Vernietigt het vonnis waarvan beroep ten aanzien van de opgelegde straf en de beslissing op de vordering tot tenuitvoerlegging van een eerder opgelegde voorwaardelijke straf, en doet in zoverre opnieuw recht.

Veroordeelt de verdachte tot een geldboete van € 800,00 (achthonderd euro), bij gebreke van betaling en verhaal te vervangen door 16 (zestien) dagen hechtenis.

Bepaalt dat het totaal van de geldboetes mag worden voldaan in 8 (acht) termijnen van 1 maand, elke termijn groot € 100,00 (honderd euro).

Ontzegt de verdachte ter zake van het bewezenverklaarde de bevoegdheid motorrijtuigen te besturen voor de duur van 9 (negen) maanden.

Bepaalt dat de bijkomende straf van ontzegging niet ten uitvoer zal worden gelegd, tenzij de rechter later anders mocht gelasten omdat verdachte zich voor het einde van een proeftijd van 2 (twee) jaren aan een strafbaar feit heeft schuldig gemaakt.

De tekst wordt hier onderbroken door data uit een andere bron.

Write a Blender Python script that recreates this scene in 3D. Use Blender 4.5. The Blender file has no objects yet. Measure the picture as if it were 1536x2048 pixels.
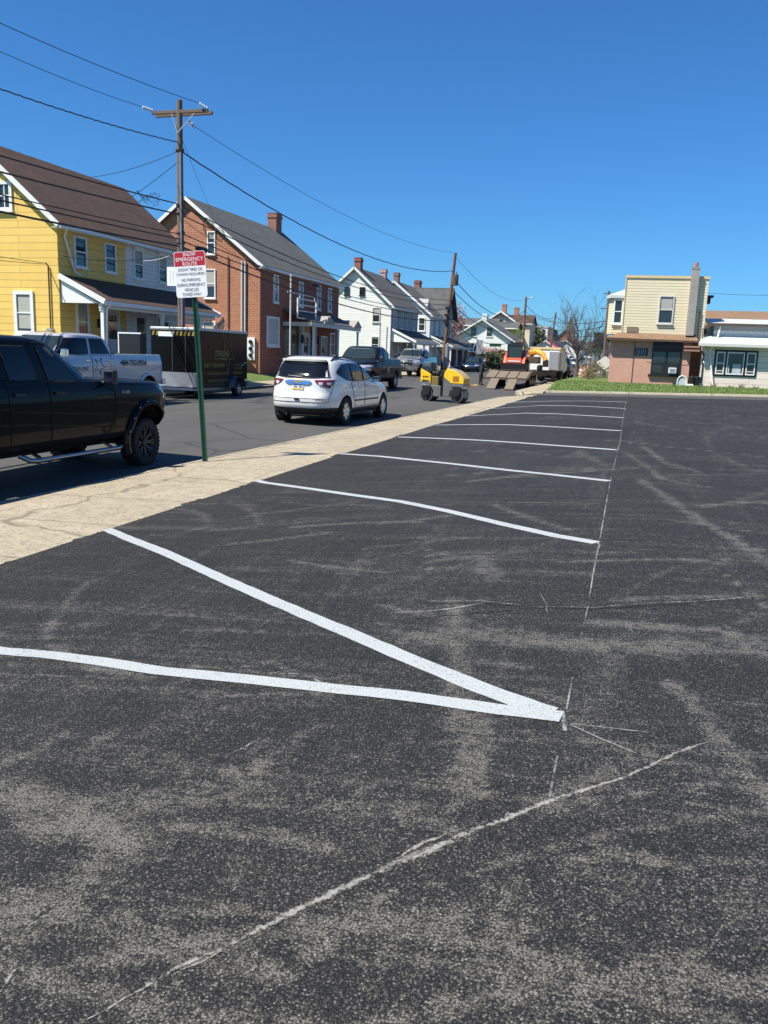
import bpy, bmesh, math, random
from math import radians, sin, cos, pi, atan2, hypot, sqrt, exp
from mathutils import Vector, Matrix
import numpy as np

S = bpy.context.scene
COL = S.collection
# ------------------------------------------------------------------ camera
H = 1.65; FOC = 1640.0
YAW, PITCH, ROLL = -0.2876, 0.1897, 0.0356
fw = Vector((sin(YAW)*cos(PITCH), cos(YAW)*cos(PITCH), -sin(PITCH)))
rt = Vector((cos(YAW), -sin(YAW), 0)); up = rt.cross(fw)
RT = rt*cos(ROLL)+up*sin(ROLL); UP = up*cos(ROLL)-rt*sin(ROLL)
cam_d = bpy.data.cameras.new('camera'); cam = bpy.data.objects.new('camera', cam_d); COL.objects.link(cam)
cam_d.sensor_fit = 'VERTICAL'; cam_d.sensor_height = 24.0; cam_d.sensor_width = 18.0
cam_d.lens = FOC/2048*24.0
cam_d.clip_start = 0.05; cam_d.clip_end = 6000
M = Matrix.Identity(4)
for i in range(3):
    M[i][0] = RT[i]; M[i][1] = UP[i]; M[i][2] = -fw[i]
M[2][3] = H
cam.matrix_world = M
S.camera = cam
# ------------------------------------------------------------------ sky, sun, exposure
SUN_AZ, SUN_EL = radians(43), radians(55)      # direction the shadows run (from +Y towards +X), height of the sun
W = bpy.data.worlds.new("World"); S.world = W; W.use_nodes = True
wn = W.node_tree; bg = wn.nodes['Background']
sky = wn.nodes.new('ShaderNodeTexSky'); sky.sky_type = 'NISHITA'; sky.sun_disc = False
sky.sun_elevation = SUN_EL; sky.sun_rotation = SUN_AZ + pi
sky.altitude = 0; sky.air_density = 1.0; sky.dust_density = 0.3; sky.ozone_density = 4.0
tint = wn.nodes.new('ShaderNodeMix'); tint.data_type = 'RGBA'; tint.blend_type = 'MULTIPLY'; tint.inputs[0].default_value = 1
tint.inputs[7].default_value = (.32, .70, 1.06, 1)      # clear, deep blue spring sky
wn.links.new(sky.outputs[0], tint.inputs[6]); wn.links.new(tint.outputs[2], bg.inputs[0]); bg.inputs[1].default_value = 0.078
ld = bpy.data.lights.new('sun', 'SUN'); ld.energy = 4.8; ld.angle = radians(0.53); ld.color = (1.0, 0.94, 0.82)
sun = bpy.data.objects.new('sun', ld); COL.objects.link(sun); sun.location = (-30, -30, 60)
d = Vector((sin(SUN_AZ)*cos(SUN_EL), cos(SUN_AZ)*cos(SUN_EL), -sin(SUN_EL)))
sun.rotation_euler = d.to_track_quat('-Z', 'Y').to_euler()
vs = S.view_settings; vs.view_transform = 'Standard'; vs.look = 'None'; vs.gamma = 1; vs.use_curve_mapping = False
vs.exposure = 0.78
S.cycles.max_bounces = 6; S.cycles.use_denoising = True
S.cycles.sample_clamp_indirect = 6

def ray(px, py):
    return fw + RT*((px-768)/FOC) + UP*((1024-py)/FOC)
def atY(px, py, Y):
    r = ray(px, py); return Vector((0, 0, H)) + r*(Y/r.y)
def atX(px, py, X):
    r = ray(px, py); return Vector((0, 0, H)) + r*(X/r.x)
def sstep(a, b, t):
    t = min(1, max(0, (t-a)/(b-a))); return t*t*(3-2*t)
def lerp(a, b, t): return a+(b-a)*t
def pl(pts, y):
    if y <= pts[0][0]: return pts[0][1]
    for (a, u), (b, v) in zip(pts, pts[1:]):
        if y <= b: return u+(v-u)*(y-a)/(b-a)
    return pts[-1][1]
# ------------------------------------------------------------------ terrain heights
def road_z(y):
    return pl([(-60, -1.2), (10, -.58), (20, -.475), (39, -.28), (50, -.13), (62, -.02), (80, .03), (400, .05)], y)
def lot_edge_x(y): return pl([(-30, -5.8), (8, -5.70), (15, -5.62), (23, -5.5), (26, -5.3), (36, -4.68), (41, -4.4)], y)
def curb_x(y): return pl([(-30, -10.4), (41, -6.05)], y)
def lot_z(x, y):
    base = .0851*min(x, .3)+.0091*y + (max(0, x-.3)*.03)
    base += pl([(5,0),(15,.012),(20,.045),(25,.1),(29,.11),(32,.065),(38,.05)], y)*pl([(-6,-.6),(-5.45,-.5),(-4.3,.2),(-3,1),(-2,1.05),(-1,.75),(-.2,.4),(1.5,0)], x)
    b = sstep(32, 41, y)
    return base*(1-b)+(.03+.022*(x+4.1))*b
def curb_z(y): return road_z(y)+.13
def kerb_y(x): return 43+.10*(x+4.4)
def bldg_ground(x, y): return lerp(lot_z(x, 43)+.12, .5, sstep(43.2, 49, y))

# ------------------------------------------------------------------ mesh helpers
class MB:
    def __init__(s): s.v = []; s.f = []; s.m = []
    def add(s, vs, fs, mi=0):
        o = len(s.v); s.v += [tuple(v) for v in vs]
        for f in fs: s.f.append([i+o for i in f]); s.m.append(mi)
        return s
    def box(s, x0, x1, y0, y1, z0, z1, mi=0):
        return s.add([(x0,y0,z0),(x1,y0,z0),(x1,y1,z0),(x0,y1,z0),(x0,y0,z1),(x1,y0,z1),(x1,y1,z1),(x0,y1,z1)],
              [(0,3,2,1),(4,5,6,7),(0,1,5,4),(1,2,6,5),(2,3,7,6),(3,0,4,7)], mi)
    def beam(s, p, q, w, h, mi=0, upv=(0,0,1)):
        p, q = Vector(p), Vector(q); d = (q-p).normalized(); u = Vector(upv)
        a = d.cross(u)
        if a.length < 1e-4: a = d.cross(Vector((0,1,0)))
        a.normalize(); b = a.cross(d).normalized()
        vs = [c+a*(i*w/2)+b*(j*h/2) for c in (p, q) for i, j in ((-1,-1),(1,-1),(1,1),(-1,1))]
        return s.add(vs, [(0,3,2,1),(4,5,6,7),(0,1,5,4),(1,2,6,5),(2,3,7,6),(3,0,4,7)], mi)
    def tube(s, pts, r, n=6, mi=0):
        pts = [Vector(p) for p in pts]; N = len(pts); rs = r if isinstance(r, (list, tuple)) else [r]*N
        ring = []; prev = None
        for i, p in enumerate(pts):
            d = (pts[min(i+1,N-1)]-pts[max(i-1,0)])
            d = d.normalized() if d.length > 1e-9 else Vector((0,0,1))
            if prev is None:
                a = d.cross(Vector((0,0,1)))
                if a.length < .1: a = d.cross(Vector((1,0,0)))
            else: a = prev-d*prev.dot(d)
            a.normalize(); prev = a; b = d.cross(a)
            ring.append([p+a*(rs[i]*cos(2*pi*k/n))+b*(rs[i]*sin(2*pi*k/n)) for k in range(n)])
        vs = [v for r_ in ring for v in r_]
        fs = [(i*n+k, i*n+(k+1)%n, (i+1)*n+(k+1)%n, (i+1)*n+k) for i in range(N-1) for k in range(n)]
        fs += [tuple(range(n))[::-1], tuple(range((N-1)*n, N*n))]
        return s.add(vs, fs, mi)
    def lathe(s, prof, c=(0,0,0), axis='z', n=24, mi=0, caps=True):      # prof: (r, h)
        vs = []
        for r, h in prof:
            for k in range(n):
                a = 2*pi*k/n; x, y = r*cos(a), r*sin(a)
                p = {'z': (x,y,h), 'y': (x,h,y), 'x': (h,x,y)}[axis]
                vs.append((p[0]+c[0], p[1]+c[1], p[2]+c[2]))
        fs = [(i*n+k, i*n+(k+1)%n, (i+1)*n+(k+1)%n, (i+1)*n+k) for i in range(len(prof)-1) for k in range(n)]
        if caps and prof[0][0] > 1e-6: fs.append(tuple(range(n))[::-1])
        if caps and prof[-1][0] > 1e-6: fs.append(tuple(range((len(prof)-1)*n, len(prof)*n)))
        return s.add(vs, fs, mi)
    def prism(s, poly, axis, a, b, mi=0):
        f = {'y': lambda p, t: (p[0], t, p[1]), 'x': lambda p, t: (t, p[0], p[1]), 'z': lambda p, t: (p[0], p[1], t)}[axis]
        n = len(poly)
        vs = [f(p, a) for p in poly]+[f(p, b) for p in poly]
        fs = [tuple(range(n))[::-1], tuple(range(n, 2*n))]+[(i, (i+1)%n, n+(i+1)%n, n+i) for i in range(n)]
        return s.add(vs, fs, mi)
    def slab(s, quad, t, mi=0):      # thick sheet under four corners
        q = [Vector(p) for p in quad]; n = (q[1]-q[0]).cross(q[2]-q[0]).normalized()*t
        if n.z < 0: n = -n
        vs = [p for p in q]+[p-n for p in q]; k = len(q)
        return s.add(vs, [tuple(range(k)), tuple(range(k, 2*k))[::-1]]+[(i, k+i, k+(i+1)%k, (i+1)%k) for i in range(k)], mi)
    def grid(s, P, mi=0):
        nu, nv = len(P), len(P[0])
        return s.add([p for r in P for p in r], [(i*nv+j, (i+1)*nv+j, (i+1)*nv+j+1, i*nv+j+1) for i in range(nu-1) for j in range(nv-1)], mi)
    def ball(s, c, rx, ry, rz, nu=12, nv=8, mi=0, jit=0):
        vs = [(c[0], c[1], c[2]-rz)]
        for j in range(1, nv):
            t = -pi/2+pi*j/nv
            for k in range(nu):
                a = 2*pi*k/nu; q = 1+random.uniform(-jit, jit)
                vs.append((c[0]+rx*cos(t)*cos(a)*q, c[1]+ry*cos(t)*sin(a)*q, c[2]+rz*sin(t)*q))
        vs.append((c[0], c[1], c[2]+rz)); L = len(vs)-1
        fs = [(0, 1+(k+1)%nu, 1+k) for k in range(nu)]
        fs += [(1+j*nu+k, 1+j*nu+(k+1)%nu, 1+(j+1)*nu+(k+1)%nu, 1+(j+1)*nu+k) for j in range(nv-2) for k in range(nu)]
        fs += [(L, 1+(nv-2)*nu+k, 1+(nv-2)*nu+(k+1)%nu) for k in range(nu)]
        return s.add(vs, fs, mi)
    def mesh(s, name, mats, off=None, smooth=None, fix=True):
        me = bpy.data.meshes.new(name)
        vs = s.v if off is None else [(v[0]-off[0], v[1]-off[1], v[2]-off[2]) for v in s.v]
        me.from_pydata(vs, [], s.f)
        for m in (mats if isinstance(mats, (list, tuple)) else [mats]): me.materials.append(m)
        if len(s.m): me.polygons.foreach_set('material_index', s.m)
        if fix:
            bm = bmesh.new(); bm.from_mesh(me); bmesh.ops.recalc_face_normals(bm, faces=bm.faces); bm.to_mesh(me); bm.free()
        if smooth is not None:
            me.polygons.foreach_set('use_smooth', [True]*len(me.polygons)); me.set_sharp_from_angle(angle=radians(smooth))
        me.update(); return me
    def build(s, name, mats, parent=None, world=False, smooth=None, bevel=0, **kw):
        """world=True: the vertices are in world space and the parent is only moved, not turned"""
        off = parent.location if (world and parent is not None) else None
        if world and parent is not None and parent.parent is not None: off = Vector(parent.location)+Vector(parent.parent.location)
        me = s.mesh(name, mats, off, smooth, **kw)
        o = bpy.data.objects.new(name, me); COL.objects.link(o)
        if parent is not None: o.parent = parent
        if bevel:
            b = o.modifiers.new('bevel', 'BEVEL'); b.width = bevel; b.segments = 2; b.limit_method = 'ANGLE'; b.angle_limit = radians(40)
        return o
def tag(o, label=None, cat=None, group=None, kind=None):
    if label: o['label'] = label
    if cat: o['category'] = cat
    if group: o['group'] = group
    if kind: o['kind'] = kind
    return o
def thing(name, loc, label, cat, rz=0, group=None, scale=None):
    o = bpy.data.objects.new(name, None); COL.objects.link(o); o.location = loc; o.rotation_euler = (0, 0, rz)
    o.empty_display_size = .2
    if scale: o.scale = scale
    return tag(o, label, cat, group)
def copy_tree(o, parent=None):
    c = o.copy(); COL.objects.link(c)
    if parent is not None: c.parent = parent
    for ch in list(o.children): copy_tree(ch, c)
    return c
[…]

Bepaalt dat de tijd, gedurende welke het rijbewijs van de verdachte ingevolge artikel 164 van de Wegenverkeerswet 1994 vóór het tijdstip, waarop deze uitspraak voor wat betreft de in artikel 179 van die wet genoemde bijkomende straf voor tenuitvoerlegging vatbaar is geworden, ingevorderd of ingehouden is geweest, op de duur van bovengenoemde bijkomende straf geheel in mindering zal worden gebracht.

Gelast de tenuitvoerlegging van de straf, voor zover voorwaardelijk opgelegd bij vonnis van de politierechter in de rechtbank Rotterdam van 28 november 2019, parketnummer 96-207539-19, te weten van een geldboete van € 250,00 (tweehonderdvijftig euro), bij gebreke van betaling en verhaal te vervangen door 5 (vijf) dagen hechtenis.

Bepaalt dat de geldboete mag worden voldaan in 2 (twee) termijnen van 1 maand, groot € 100,00 (honderd euro) en 1 (één) termijn van 1 maand, groot € 50,00 (vijftig euro).

Verklaart het openbaar ministerie niet-ontvankelijk in de vordering tenuitvoerlegging, met parketnummer 22-003635-17.

Bevestigt het vonnis waarvan beroep voor het overige met aanvulling c.q. verbetering van gronden.

Dit arrest is mondeling gewezen door mr. C.P.J. Scheele.

Het is uitgesproken op de openbare terechtzitting van dit gerechtshof van 10 december 2021.